New AdWords InterfaceI consider myself to be all about change (even before Barack Obama) and feel like if I don’t shake things up in my life every few months then things will get boring. So, you would think when I found out about the new AdWords interface that I would be one of the first on board, but I’m not. I can’t figure out exactly why I’ve resisted using the new interface, but I know part of the reason is because I’m so used to the old interface when I’m not working in the Desktop Editor. This week I finally buckled down and faced this change head on and decided to start using the new interface with a couple of my accounts, after all we are all going to be forced to use this new interface soon.

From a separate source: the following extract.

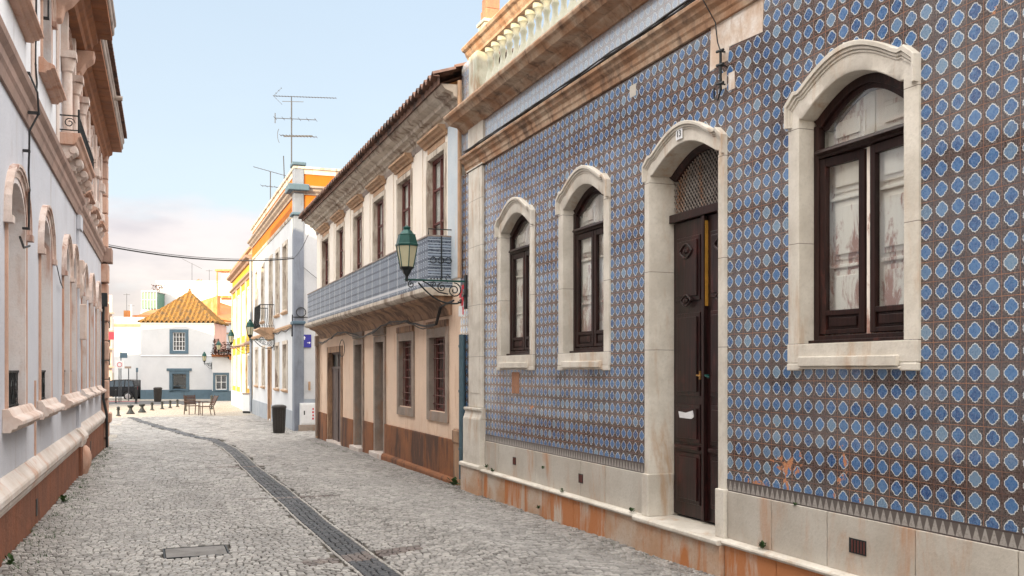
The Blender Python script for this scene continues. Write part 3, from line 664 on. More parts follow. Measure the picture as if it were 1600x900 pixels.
def tiled_slope(par, fr, s0, s1, o_eave, z_eave, o_top, z_top, mat, pitch=0.24, name='roof', amp=0.062, soffit=0.05):
    """rows of half-round tiles running up the slope"""
    m = MB(fr); n = int((s1-s0)/pitch); L = math.hypot(o_top-o_eave, z_top-z_eave)
    rows = max(2, int(L/0.38)); per = 6
    curves = []
    for r in range(rows):
        for lip in (0, 1):
            t = (r+lip)/rows; dz = (0.030 if lip == 0 else 0.0)
            o = o_eave+(o_top-o_eave)*t; z = z_eave+(z_top-z_eave)*t
            c = []
            for i in range(n*per+1):
                q = i/per; ph = q % 1.0
                hgt = amp*math.sin(ph/0.62*math.pi) if ph < 0.62 else -amp*0.55*math.sin((ph-.62)/.38*math.pi)
                c.append((s0+(s1-s0)*i/(n*per), o, z+hgt+dz))
            curves.append(c)
    m.strip(curves)
    e = curves[0]; io = .10 if o_eave > o_top else -.10
    m.strip([e, [(a, b, z-.030) for a, b, z in e], [(a, b-io, z-.030) for a, b, z in e], [(a, b-io, z_eave-soffit-.06) for a, b, _ in e]])
    m.strip([[(s0, o_eave-io, z_eave-soffit-.06), (s1, o_eave-io, z_eave-soffit-.06)], [(s0, o_top, z_top-soffit), (s1, o_top, z_top-soffit)]])
    return m.build(name, mat, par, smooth=True)

# ------------------------------------------------------------------ TILED HOUSE (right, near)
FR = Frame((4.715, 0, 0), 0, 'right')
S0, S1 = -3.0, 14.36
th = thing('tiled_house', (4.715, 9.0, 0), 'single storey house clad in blue quatrefoil tiles with a stone balustrade on top', 'house')
NP = 28
def outer_z(x, top=0.0):
    a = abs(x)
    if a > .86: return 3.80+(1-a)/.14*.085
    if a > .76: return 3.885-(.86-a)/.10*.012
    return 3.873+.20*(.5+.5*math.cos(math.pi*a/.78))**.50
def inner_z(x): return 3.665+.20*(.5+.5*math.cos(math.pi*min(abs(x)/.94, 1)))**.48
XS = [-1+2*i/NP for i in range(NP+1)]
def arch_ring(c, hi, ho, zb, top_in=inner_z, top_out=outer_z):
    inn = [(c-hi, zb), (c-hi, 3.62)] + [(c+x*hi, top_in(x)) for x in XS] + [(c+hi, 3.62), (c+hi, zb)]
    out = [(c-ho, zb), (c-ho, 3.62)] + [(c+x*ho, top_out(x)) for x in XS] + [(c+ho, 3.62), (c+ho, zb)]
    return inn, out
def surround(m, inn, out, prof, rev):
    cur = [[(a, -rev, b) for a, b in inn]]
    for t, o in prof: cur.append([(p[0]+(q[0]-p[0])*t, o, p[1]+(q[1]-p[1])*t) for p, q in zip(inn, out)])
    m.strip(cur)
    for e in (0, -1):      # close the ends of the moulding
        ends = [c_[e] for c_ in cur[1:]]; m.add(ends, [tuple(range(len(ends)))])
PROF_T = [(0, .018), (.04, .024), (.60, .024), (.61, .034), (.67, .034), (.68, .028), (.70, .028), (.71, .046), (.79, .048), (.80, .040), (.82, .040), (.83, .062), (.97, .064), (1.0, .058), (1.0, -.01)]
def tiled_window(c, lab, ajar=False):
    hi, ho = .537, .668
    inn, out = arch_ring(c, hi, ho, 1.95)
    m = MB(FR)
    # jambs: flat band; head: moulded
    k = len(inn)
    surround(m, inn[1:-1], out[1:-1], PROF_T, .30)
    jp = [(0, .018), (.05, .024), (.94, .024), (1.0, .018), (1.0, -.01)]
    for sl in (slice(0, 2), slice(k-2, k)):
        cur = [[(a, -.30, b) for a, b in inn[sl]]]
        for t, o in jp: cur.append([(p[0]+(q[0]-p[0])*t, o, p[1]+(q[1]-p[1])*t) for p, q in zip(inn[sl], out[sl])])
        m.strip(cur)
    win = m.build('window', 'lime', th, smooth=True); win['label'] = lab
    b = MB(FR)
    b.box(c-ho, c+ho, -.30, .031, 1.80, 1.949)
    b.box(c-ho+.16, c+ho-.16, .0, .060, 1.775, 1.850); b.box(c-ho+.14, c+ho-.14, .0, .045, 1.755, 1.774)
    b.box(c-ho, c-ho+.155, .0, .036, 1.745, 1.799); b.box(c+ho-.155, c+ho, .0, .036, 1.745, 1.799)
    b.build('sill', 'lime', win, bevel=.008)
    # fixed frame
    rv = -.115
    f = MB(FR)
    i2 = [(c+x*(hi-.002), inner_z(x)-.002) for x in XS]; i3 = [(c+x*(hi-.06), inner_z(x)-.065) for x in XS]; i4 = [(c+x*(hi-.10), inner_z(x)-.10) for x in XS]
    f.strip([[(a, rv, b) for a, b in i2], [(a, rv, b) for a, b in i3], [(a, rv-.03, b) for a, b in i3], [(a, rv-.03, b) for a, b in i4], [(a, rv-.10, b) for a, b in i4]])
    for sgn in (-1, 1):
        a, b_ = sorted((c+sgn*(hi-.002), c+sgn*(hi-.062))); f.box(a, b_, rv-.06, rv, 1.95, 3.62)
    f.box(c-hi+.062, c+hi-.062, rv-.05, rv+.005, 1.95, 2.01)
    f.box(c-hi-.0, c+hi, rv, rv+.05, 1.95, 1.975)
    f.mould([(rv-.07, 3.36), (rv-.07, 3.43), (rv+.0, 3.43), (rv+.035, 3.415), (rv+.045, 3.39), (rv+.01, 3.375), (rv-.0, 3.36)], c-hi+.062, c+hi-.062)
    f.build('frame', 'darkwood', win, bevel=.004)
    # casements
    for k_, sgn in enumerate((-1, 1)):
        a0 = c+sgn*(hi-.065); w_ = (hi-.065)-.008
        hinge = Vector((a0, 0)); ang = 0.0
        if ajar: ang = (0.05, 0.10)[k_]; w_ -= .03
        cf = MB(FR); tmp = MB()
        x0, x1 = 0.0, w_
        tmp.box(x0, x0+.055, -.045, -.0, 2.02, 3.355); tmp.box(x1-.055, x1, -.045, -.0, 2.02, 3.355)
        tmp.box(x0+.055, x1-.055, -.042, -.002, 3.29, 3.355); tmp.box(x0+.055, x1-.055, -.042, -.002, 2.16, 2.20); tmp.box(x0+.055, x1-.055, -.042, -.002, 2.02, 2.055)
        tmp.box(x0+.055, x1-.055, -.035, -.022, 2.055, 2.16); tmp.box(x0+.085, x1-.085, -.022, -.006, 2.075, 2.142)
        def tf(p): # swing inwards about the hinge
            x, y = p.x, p.y
            X = x*math.cos(ang)+y*math.sin(ang)*0; Y = y - x*math.sin(ang)
            return (a0-sgn*X, rv-.008+Y, p.z)
        cf.add([tf(p) for p in tmp.v], tmp.f)
        lf = cf.build('casement', 'darkwood', win, bevel=.004)
        g = MB(FR); tmp = MB(); tmp.box(x0+.05, x1-.05, -.026, -.022, 2.19, 3.30); g.add([tf(p) for p in tmp.v], tmp.f); g.build('pane', 'glass', win)
    MB(FR).box(c-hi+.06, c+hi-.06, rv-.035, rv-.031, 3.43, 3.80).build('fanlight_pane', 'glass', win)
    # inner shutters with raised panels
    rs = rv-.085 if not ajar else rv-.115
    s = MB(FR)
    for sgn in (-1, 1):
        xa, xb = sorted((c+sgn*.006, c+sgn*(hi-.03)))
        s.box(xa, xb, rs-.03, rs, 1.95, 3.86)
        pa, pb = xa+.085, xb-.085
        for z0, z1 in ((2.10, 2.50), (2.58, 3.02), (3.09, 3.36), (3.46, 3.66)):
            s.box(pa, pb, rs, rs+.014, z0, z1)
            s.box(pa+.035, pb-.035, rs+.014, rs+.032, z0+.04, z1-.04)
        s.box(pa-.02, pb+.02, rs+.0, rs+.035, 3.03, 3.055); s.box(pa-.02, pb+.02, rs, rs+.03, 2.52, 2.545)
    if ajar: s.box(c-.022, c+.022, rs, rs+.06, 2.0, 3.36)
    s.build('shutter', 'shutter', win, bevel=.005)
WC = (5.468, 9.85, 11.965)
tiled_window(WC[0], 'nearest and largest looking arched window, casements slightly ajar over peeling shutters', True)
tiled_window(WC[1], 'arched window next to the dark door, peeling shutters behind glass')
tiled_window(WC[2], 'arched window nearest the corner pilaster, dark brown frame')
# door
DC, DHI, DHO = 7.69, .60, .70
inn, out = arch_ring(DC, DHI, DHO, .30, lambda x: inner_z(x)-.0, lambda x: outer_z(x)-.02)
m = MB(FR); k = len(inn)
surround(m, inn[1:-1], out[1:-1], PROF_T, .34)
for sl in (slice(0, 2), slice(k-2, k)):
    cur = [[(a, -.34, b) for a, b in inn[sl]]]
    for t, o in [(0, .022), (.06, .032), (.94, .032), (1, .022), (1, -.01)]: cur.append([(p[0]+(q[0]-p[0])*t, o, p[1]+(q[1]-p[1])*t) for p, q in zip(inn[sl], out[sl])])
    m.strip(cur)
door = m.build('door', 'lime', th, smooth=True); door['label'] = 'tall dark carved double door with lattice fanlight in an arched stone surround'
b = MB(FR)
for sgn in (-1, 1):
    a0, a1 = sorted((DC+sgn*(DHI-.012), DC+sgn*(DHO+.02))); b.box(a0, a1, -.24, .055, .30, .72)
b.build('jamb_block', 'lime', door, bevel=.008)
rd = -.24
for sgn in (-1, 1):
    L = MB(FR)
    xa, xb = sorted((DC+sgn*.012, DC+sgn*(DHI-.01)))
    L.box(xa, xb, rd-.05, rd, .33, 3.20)
    pa, pb = xa+.08, xb-.08
    for z0, z1 in ((.46, .95), (1.05, 1.42), (1.50, 2.30), (2.42, 3.04)):
        L.box(pa, pb, rd, rd+.016, z0, z1); L.box(pa+.035, pb-.035, rd+.016, rd+.034, z0+.04, z1-.04)
    mid = (pa+pb)/2
    for zc, r in ((2.90, .09), (2.42, .07)):
        # carved rosette
        pts = [(mid+r*math.cos(q*math.pi/9)*(1+.18*math.cos(q*math.pi/9*4)), rd+.040, zc+r*.75*math.sin(q*math.pi/9)) for q in range(19)]
        L.tube(pts, .012, 5); L.lathe(mid, rd+.035, [(.0, zc-.03), (.03, zc-.015), (.03, zc+.015), (0, zc+.03)], 8)
    L.box(pa-.01, pb+.01, rd, rd+.04, .985, 1.02)
    L.build('leaf', 'doorwood', door, bevel=.006)
b = MB(FR); b.box(DC-.022, DC+.022, rd, rd+.045, .33, 3.20); b.box(DC-DHI+.01, DC+DHI-.01, rd-.05, rd+.055, 3.205, 3.285); b.build('meeting_rail', 'doorwood', door, bevel=.005)
MB(FR).box(DC-.029, DC-.0225, rd, rd+.030, 2.35, 3.15).build('worn_edge', 'yellowpaint', door)
h = MB(FR); h.tube([(DC+.06, rd+.01, 1.70), (DC+.06, rd+.07, 1.70), (DC-.02, rd+.075, 1.69)], .008, 6); h.box(DC+.052, DC+.070, rd+.0, rd+.008+.03, 1.66, 1.74); h.build('handle', 'brass', door)
h = MB(FR); h.tube([(DC-.09, rd+.03, 1.70), (DC-.09, rd+.075, 1.70), (DC-.15, rd+.07, 1.68)], .009, 6); h.build('handle', 'greeniron', door)
MB(FR).prism([(DC+.16, 1.30), (DC+.20, 1.28), (DC+.41, 1.285), (DC+.43, 1.345), (DC+.30, 1.335), (DC+.18, 1.36)], rd+.036, rd+.044).build('letter_plate', 'signwhite', door)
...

The new interface looks like the Desktop Editor in terms of navigation. There is a navigational tree along the left that allows you to quickly jump from ad group to ad group and campaign to campaign. In my opinion this is a big improvement over the old interface because the most time consuming thing was moving throughout a large account and waiting for pages to load. Anther big change in the new interface is the addition of graphs that look a lot like Google Analytics graphs. This should make it easier to identify trends in your AdWords accounts where with the old interface you had to either generate reports look at the change history or look at Analytics data to identify long term trends. I imagine these graphs could be very useful for monitoring accounts, but I haven’t found anything interesting yet. Another change that I like is that you can actually edit keywords, previously if you wanted to change a keyword’s matching or spelling you were forced to delete the term and add the changed term back to the account.

So you might think, wow there’s a bunch of new useful features, I should switch to the new interface right away, but not so fast. One of my biggest gripes is how much information is crammed into the new interface window. I have a fairly large monitor (1680×1050 resolution) and I noticed that I needed to have my Firefox window taking up most of the screen in order to see all the information within the new interface. So, I decided to set my screen resolution 1024×768 (which is what a lot of internet users have) and my hunch was correct that it is terrible to navigate throughout the new interface unless you like scrolling left and right as well as up and down. Another big issue I have is just moving around the new interface is choppy and overall pretty sloppy. The new interface is beta like most Google roll outs, but from what I hear they are switching to this new interface in the next few months, so I hope these issues are fixed before the launch. Maybe it’s because I’m using Firefox and on a Mac but even so I don’t think this is ready for prime-time. Overall it has some good new features, but I am not sold yet. Has anyone else used the new interface? I’m interested to know what other people think.